La frustración de los adolescentes está ligada a la vivencia del presente como si fuera una distopía. Ellos entienden el tiempo que les ha tocado vivir de manera parecida al que narran las películas y las novelas de este desanimante género literario, cuyos escenarios se presentan envueltos en cenizas, cargados de maldad, donde homo homini lupus, para mayor gloria de Thomas Hobbes, del que basta contemplar su retrato para descubrir que no fue, precisamente, la alegría de la huerta.

Acaso estos jóvenes tengan razón, porque el legado que hemos abandonado en sus manos tiene mucho de distópico, con la salvedad de que no necesita de una proyección futura porque está en el aquí y el ahora, entre las risas de las terraza y el reguetón.
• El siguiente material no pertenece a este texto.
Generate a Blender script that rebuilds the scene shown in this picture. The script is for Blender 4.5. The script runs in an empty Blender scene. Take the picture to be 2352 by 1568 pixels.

Podríamos hacer un análisis de los distintos venenos que lastran su vida: una formación pobre, ayuna de excelencia; las dificultades para encontrar un trabajo estable; la perspectiva de un sueldo muy limitado, que les imposibilita la adquisición de una vivienda; el desinterés por la política y el servicio público; el cada vez más fácil y asequible acceso a las drogas; la dependencia del alcohol; la violencia de los estímulos consumistas… Prefiero apuntar el tiro a dos circunstancias que están entrelazadas. 

La primera es la sexualidad, que se les presenta como un juego sin consecuencias en el que pueden y deben iniciarse de manera completa en la primera pubertad, cuando todavía no han soltado la mano a la infancia y cuyo eje se encuentra en el placer individual y no en la donación, cuya práctica debe ser experimental, continuada y ajena por completo a su finalidad natural, la unión afectiva entre un hombre y una mujer, tan íntima como llamada a fortalecer el vínculo de la fidelidad, que está naturalmente unido a la capacidad procreadora. 

Una vez pervertida la naturaleza del sexo, rota su maravillosa verdad, los jóvenes se ven arrastrados a la insatisfacción. ¿Para qué buscar un proyecto común? ¿Para qué luchar por él? ¿Para qué permitir que este fructifique en los hijos, que se interpretan como un fallo en los mecanismos de la autosatisfacción? ¿Para qué formar una familia? ¿Para qué esforzarse por mantener un vínculo? ¿Para qué ser fiel? ¿Para qué compartir los frutos del trabajo?... En esta distopía en la que están embarcados, el compromiso es un desiderátum, pues exige una educación de los afectos de la que carecen. Por eso mismo no se plantean el matrimonio, mucho menos el contigo pan y cebolla. Quieren amar, pero no saben, y en su universo deformado por un egocentrismo sentimental no hay lugar para el embarazo, para la vida, sino una colección de técnicas para impedir, con la frialdad de la ciencia deshumanizada, que fracase esa sexualidad de laboratorio.

La segunda, ya lo he dicho, pende de la primera. Una sociedad que banaliza el sexo, sin bodas, sin hijos, es una sociedad sin renuevo y, por tanto, una sociedad que camina al barranco de su desaparición. Los análisis demográficos del profesor Alejandro Macarrón son escalofriantes. En la España de estas primeras décadas del siglo XX han nacido menos niños que en el siglo XVIII, cuando por entonces la población era una cuarta parte de la actual y las dificultades económicas ganaban por goleada a nuestros quebraderos de bolsillo. 

La ceniza de su distopía es la infelicidad, la aridez de un mañana con perspectivas nada halagüeñas, el canto melancólico de una civilización que agoniza a pesar de las risas, insisto, del reguetón, de las drogas, del alcohol y del placer instantáneo (ese calambrito, como lo llama un buen amigo) sobre el que se tambalea Occidente.